Este diário, no início dos anos 60 do século passado, dirigido por Carvalhão Duarte, após o abalo sofrido pelo regime salazarista com as eleições presidenciais que na verdade ditaram a vitória ao candidato aglutinador de toda a oposição, o General Humberto Delgado, embora as trafulhices entabuladas pelos situacionistas e detentores do poder em Portugal acabassem por atribuir a vitória ao "Laminhas" (nome pelo qual era conhecido em meios da oposição o almirante Américo Tomás), candidato do regime, dizíamos que o "República" passou por momentos difíceis e teve necessidade de adquirir uma rotativa nova a fim de modernizar suas impressões.

Encetaram então uma campanha de angariação de fundos junto dos seus leitores, à qual aderiram milhares de pessoas, cujos nomes o jornal ia publicando regularmente, muitos dos quais a coberto da palavra "anónimo(a)" com receio de represálias da polícia política, e diariamente (quando não era suspenso) actualizavam o montante das verbas angariadas.

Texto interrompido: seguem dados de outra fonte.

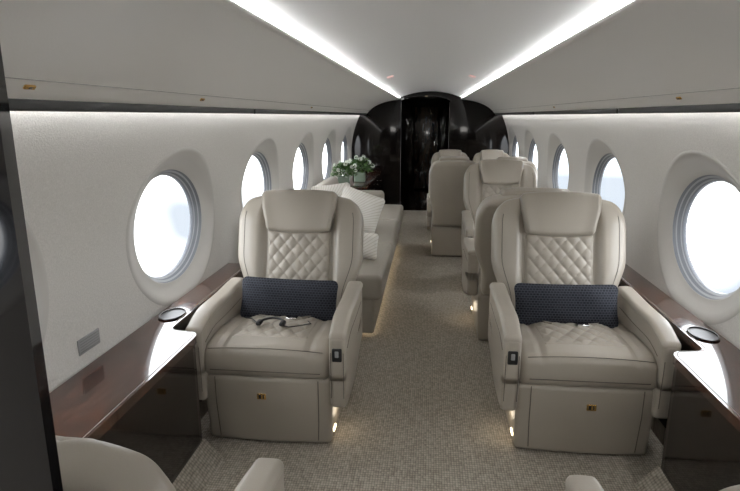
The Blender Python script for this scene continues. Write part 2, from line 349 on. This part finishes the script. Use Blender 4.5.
# ---------------- seats ----------------
def make_seat(side,upright=False):
    R=empty('armchair')
    MB().rbox((.44,.46,.05),.01,(1,1,1),2,c=(0,-.12,.025)).build('plinth',[BLACK],parent=R)
    def d(x,y,z):
        k=1-.03*smooth(.1,-.15,z); return (x*k,y+(.016*smooth(.1,-.15,z) if y<0 else 0)-.016*math.cos(x/.28*1.5)*(1 if y<-.2 else 0),z)
    mb=MB().rbox((.585,.62,.325),.022,(14,6,6),4,d)
    f=-.310-.016
    for sx in (-1,1):
        mb.tube([(sx*.232,f+.010,.155),(sx*.232,f+.012,.03),(sx*.230,f+.020,-.05),(sx*.226,f+.025,-.14)],.002,1,seg=5)
    mb.tube([(x,f+.003+.016*(1-math.cos(x/.28*1.5)),.135) for x in [i*.025 for i in range(-10,11)]],.002,1,seg=5)
    mb.build('skirt',[LEATHER,SEAM],parent=R,loc=(0,-.14,.170))
    bd=MB().rbox((.040,.006,.028),.002,(1,1,1),2).rbox((.012,.008,.020),.002,(1,1,1),1,mi=1,c=(-.007,0,0)).rbox((.006,.008,.020),.002,(1,1,1),1,mi=1,c=(.009,0,0)).build('badge',[GOLD,BLACKW],parent=R,loc=(side*-.02,-.466,.245)); bd['label']='small gold emblem tab'
    # cushion
    def d(x,y,z):
        crown=.013*(1-(x/.29)**2)*(1 if z>0 else 0)
        zz=z+crown-.035*smooth(-.15,.3,y)
        if z>0: zz-=.016*smooth(-.2,-.31,y)
        yy=y-.012*math.cos(z/.075*1.3)*smooth(-.2,-.3,y)
        if abs(abs(x)-.19)<.012 and z>.03: zz-=.008
        if z>0: zz+=.0022*math.sin(x*34+2*math.sin(y*18))*math.sin(y*21+x*9)*smooth(.18,.22,abs(x))
        return (x,yy,zz)
    mb=MB().rbox((.58,.62,.155),.038,(40,24,4),5,d)
    mb.tube([(-.245+.49*i/20,-.3225,-.035) for i in range(21)],.002,1,seg=5)
    mb.tube([(-.255+.51*i/20,-.306,.0535+.013*(1-((-.255+.51*i/20)/.29)**2)) for i in range(21)],.0017,1,seg=5)
    cu=mb.build('seat_cushion',[LEATHER,SEAM],parent=R,loc=(0,-.15,.402))
    def quilt(u,v,c=.070,p=.34):
        a=(u+v)/c; b=(u-v)/c
        return (abs(math.sin(math.pi*a/1.0))*abs(math.sin(math.pi*b/1.0)))**p
    def dq(x,y,z):
        e=min(1,(.172-abs(x))/.03,(.20-abs(y))/.03)
        e=max(0,e)
        return (x,y,z+(.0105*quilt(x,y*.66,.070,.28)*e if z>0 else 0)+.011*(1-(x/.29)**2)-.035*smooth(-.1,.35,y))
    MB().rbox((.345,.40,.012),.005,(72,72,1),2,dq).build('quilted_panel',[LEATHER_D],parent=cu,loc=(0,-.025,.0725))
    # backrest: narrow waist between the arms, broad shoulders above
    def shoulder(z): return 1-.15*min(1,max(0,(z-.18)/.17))**2.6
    def d(x,y,z): # z -.35..+.35
        ax=abs(x)/.34
        k=.82+.18*smooth(-.22,.02,z)
        w=smooth(.180,.222,abs(x)*k)
        fr=smooth(.03,-.05,y)
        yy=y-.034*w*fr*(1-.60*smooth(.20,.34,z))*(1-.45*smooth(.24,.34,abs(x)))
        yy+=math.exp(-((abs(x)*k-.182)/.006)**2)*.008*fr
        if y>0: yy+=.025*(1-ax**2)*(1-(z/.36)**2)
        k*=shoulder(z)
        zz=z-.032*ax**3*smooth(.1,.35,z)
        return (x*k,yy,zz)
    mb=MB().rbox((.685,.11,.70),.036,(50,3,30),5,d)
    for sx in (-1,1):
        pts=[]
        for i in range(19):
            z=-.28+.54*i/18; k=(.82+.18*smooth(-.22,.02,z))*shoulder(z)
            X=.297; 
            yv=-.055-.034*(1-.60*smooth(.20,.34,z))*(1-.45*smooth(.24,.34,X))-.0002
            pts.append((sx*X*k,yv,z-.032*(X/.34)**3*smooth(.1,.35,z)))
        mb.tube(pts,.0018,1,seg=4)
    ba=mb.build('backrest',[LEATHER,SEAM],parent=R)
    if upright: ba.rotation_euler=(math.radians(-3),0,0); ba.location=(0,.03,.635)
    else: ba.rotation_euler=(math.radians(-16),0,0); ba.location=(0,.275,.69)
    def dq2(x,y,z):
        e=max(0,min(1,(.172-abs(x))/.02,(.15-abs(z))/.02))
        return (x,y-(.011*quilt(x,z*.85)*e if y<0 else 0)-.008*(1-(x/.18)**2),z)
    MB().rbox((.345,.03,.30),.012,(64,1,60),2,dq2).build('quilted_panel',[LEATHER_D],parent=ba,loc=(0,-.050,-.005))
    def dl(x,y,z): return (x,y-.03*(1-(x/.19)**2)*(1-(z/.1)**2),z)
    MB().rbox((.345,.05,.19),.022,(8,2,5),3,dl).build('lumbar_pad',[LEATHER_D],parent=ba,loc=(0,-.055,-.25))
    def dh(x,y,z):
        k=1+.04*smooth(-.02,.1,z)-.11*smooth(.02,-.11,z)
        yy=y-.012*math.cos(z/.115*1.35)*(1 if y<0 else 0)-.006*(1-(x/.2)**2)*(1 if y<0 else 0)
        yy-=.010*smooth(.13,.19,abs(x))*(1 if y<0 else 0)
        return (x*k,yy,z-.010*(abs(x)/.18)**3*(1 if z>0 else 0)-.012*(1-(x/.18)**2)*(1 if z<0 else 0))
    mb=MB().rbox((.395,.085,.225),.024,(18,3,10),5,dh)
    mb.build('headrest',[LEATHER,SEAM],parent=ba,loc=(0,-.050+(.02 if upright else 0),.254-(.035 if upright else 0)))
    # arms
    for sx in (-1,1):
        def sweep(y): return (-.026 if upright else -.048)*smooth(-.10,-.33,y)**1.5+.010*smooth(.0,.30,y)
        def da(x,y,z):
            zz=z
            if z<0: zz=z+.10*smooth(-.10,.33,y)+.010*smooth(-.22,-.31,y)
            else: zz=z+sweep(y)
            yy=y+.014*smooth(.02,-.2,z)*(1 if y<-.2 else 0)-.004*math.cos(max(-1.5,min(1.5,z/.13)))*(1 if y<-.25 else 0)
            return (x,yy,zz)
        mb=MB().rbox((.072,.62,.395),.022,(3,14,10),5,da)
        for q in (-1,1):
            mb.tube([(q*.027,-.3135+(0 if z>-.02 else .005),z) for z in (.08,.03,-.05,-.13)],.0016,1,seg=4)
        for e in (-1,1): mb.tube([(e*.0362,-.26+.045*i,.115+sweep(-.26+.045*i)) for i in range(12)],.0016,1,seg=4)
        dz=0
        if upright: dz=.045 if sx==side else -.195
        ar=mb.build('armrest',[LEATHER,SEAM],parent=R,loc=(sx*(.325 if sx==side else .303),-.19,.402+dz))
        def dp(x,y,z): return (x*(1-.06*smooth(-.15,-.30,y)),y,z+sweep(y)+.003*(1-(x/.05)**2))
        MB().rbox((.080,.615,.042),.0195,(4,18,2),4,dp).build('arm_pad',[LEATHER],parent=ar,loc=(0,0.0,.182))
        if sx==side:
            cp=MB().rbox((.042,.022,.060),.006,(1,1,1),2).rbox((.018,.026,.03),.004,(1,1,1),1,mi=1,c=(0,0,.006)).build('seat_control',[BLACK,GREY],parent=ar,loc=(0,-.308,.070)); cp['label']='black seat control panel'
    MB().rbox((.012,.05,.016),.004,(1,1,1),2).build('courtesy_light',[WARM],parent=R,loc=(side*.284,-.36,.05))
    # belt
    mb=MB()
    for sx in (-1,1):
        n=14; vs=[];fs=[]
        for i in range(n+1):
            t=i/n; x=sx*(.265-.21*t); y=.06-.19*t+.015*math.sin(t*7); z=.468+.020*math.sin(t*3.1)+.010*t
            for q in (-.024,.024): vs.append((x-q*.3*sx,y+q,z)); vs.append((x-q*.3*sx,y+q,z+.003))
        for i in range(n):
            o=i*4; p=o+4
            fs+= [[o,o+2,p+2,p],[o+1,p+1,p+3,o+3],[o,p,p+1,o+1],[o+2,o+3,p+3,p+2]]
        mb.add(vs,fs,0)
    mb.rbox((.055,.045,.014),.005,(1,1,1),2,c=(.045,-.14,.495),mi=1)
    mb.build('seat_belt',[BELT,CHROME],parent=R)
    return R
G='cream leather cabin seats'
A_L=make_seat(1);  A_L.location=(-.69,2.66,0)
A_R=make_seat(-1); A_R.location=(.69,2.71,0)
tag(A_L,'cream leather armchair holding a navy pillow and black headphones','seat',G)
tag(A_R,'cream leather armchair holding a navy pillow above its seat belt','seat',G)
B=copy_thing(A_L,(.63,3.68,0),math.pi,(1,1,.975)); tag(B,'cream leather armchair turned away, back to back with another seat','seat',G)
C=copy_thing(A_R,(.66,4.98,0),0,(.97,1,1)); tag(C,'cream leather armchair with quilted back beside the aisle','seat',G)
S=(.72,1,1)
for x in (.25,.81):
    D=copy_thing(A_L,(x,5.95,0),math.pi,S); tag(D,'narrow cream leather seat of a paired row, seen from behind','seat',G)
for x in (.28,.83):
    E=copy_thing(A_R,(x,7.35,0),0,(.73,1,.955)); tag(E,'narrow cream leather seat of the last paired row','seat',G)
F_L=make_seat(-1,True); F_L.location=(-.70,.71,0); F_L.rotation_euler=(0,0,math.pi)
F_R=make_seat(1,True); F_R.location=(.70,.72,0); F_R.rotation_euler=(0,0,math.pi)
tag(F_L,'cream leather armchair seen from behind, next to the dark partition','seat',G)
tag(F_R,'cream leather armchair across the aisle with only its armrest end showing','seat',G)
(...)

Carta interceptada pela PIDE

De entre os contribuintes para essa campanha, encontrava-se um comerciante de Caminha, José Manuel Correia da Gama Crespo, oposicionista declarado do regime, que a 15 de Novembro de 1963 enviou uma carta ao seu "amigo e correligionário" Carvalhão Duarte, na altura director do "República", correspondendo a essa iniciativa, enviando 10$00 em selos de um "anónimo", e a indicação de mais dois novos assinantes com as respectivas moradas, conforme podemos constatar no Arquivo da Torre do Tombo.

Como esta carta se encontra nos arquivos da PIDE (Polícia Internacional de Defesa do Estado, entre 1945 e 1969), presentemente à guarda da Torre do Tombo, significa que nunca chegou ao seu destino. Fora interceptada pela polícia política. Os selos para a campanha da rotativa confiscados e até o selo do envelope (franquia dos Correios) contendo a carta foi "aproveitado" por algum dos esbirros, eventualmente coleccionador de selos.

Ainda relacionado com o jornal "República", José Crespo expressou as suas condolências "como democrata de Caminha" através deste jornal pelo falecimento de Jaime Cortesão a 14 de Agosto de 1960, o que não passou despercebido à polícia política, como se pôde apreciar através de uma referência constante dos ficheiros deste anti-fascista caminhense existentes na Torre do Tombo, pai do sub-director do C@2000.

Matrícula detectada

Este comerciante participava habitualmente nos jantares comemorativos da implantação da República (quando eram permitidos pelo regime), realizados habitualmente em Viana do Castelo no 5 de Outubro, momentos aproveitados pelos oposicionistas para exigirem liberdade de expressão, de reunião, manifestação, formação de partidos políticos e legalização de sindicatos não corporativos, fim da polícia política, e a partir dos anos 60 pedia-se o fim da Guerra Colonial - reivindicação que a ditadura não tolerava de todo e que habitualmente levava os seus autores à prisão e aos tribunais de excepção (plenários).

Num deles, em 1971, um agente local da PIDE detectou o seu carro (indicando a matrícula) junto a um restaurante de Viana do Castelo onde decorreu o jantar, do qual deu conhecimento os seus chefes.

Deslocação de jornalista do "República" vigiada pela PIDE

A 30 de Abril de 1958, alguns meses antes das fraudulentas eleições presidenciais a que a oposição concorreu, esperançada numa eventual mudança de regime alavancada na figura do General Humberto Delgado que vinha galvanizando os portugueses, um jornalista do "República", António Marcelino Mesquita, deslocou-se a Caminha, tendo-se encontrado com alguns dos apoiantes da candidatura do que ficou popularmente conhecido pelo "General Sem Medo", visita que foi seguida pela PIDE e objecto de um "relatório extraordinário" a 2 de Maio enviado pelo chefe do posto de Caminha para os serviços do Porto.

Estes são alguns exemplos da perseguição de que foram alvo estes e outros caminhenses durante o regime fascista, tempos de triste memória que convém não esquecer neste mês de cravos mil em memória dos que os viveram penosamente e "em que a minha pátria ficava cada vez mais cheia de sombras", como cantou o poeta. E recordá-los aos jovens que apenas ouvem algumas dessas estórias que os seus familiares ainda lhes narram. Sem esquecer os actuais pseudo legalistas e seus apaniguados que mais não querem do que tentar o regresso a esses "tempos de servidão".

Mês de Abril que ainda não terminou e culmina com um primeiro dia 1 de Maio de luta, motivo de mais referências a estes arquivos que chegaram até aos nossos dias, nas páginas deste jornal digital.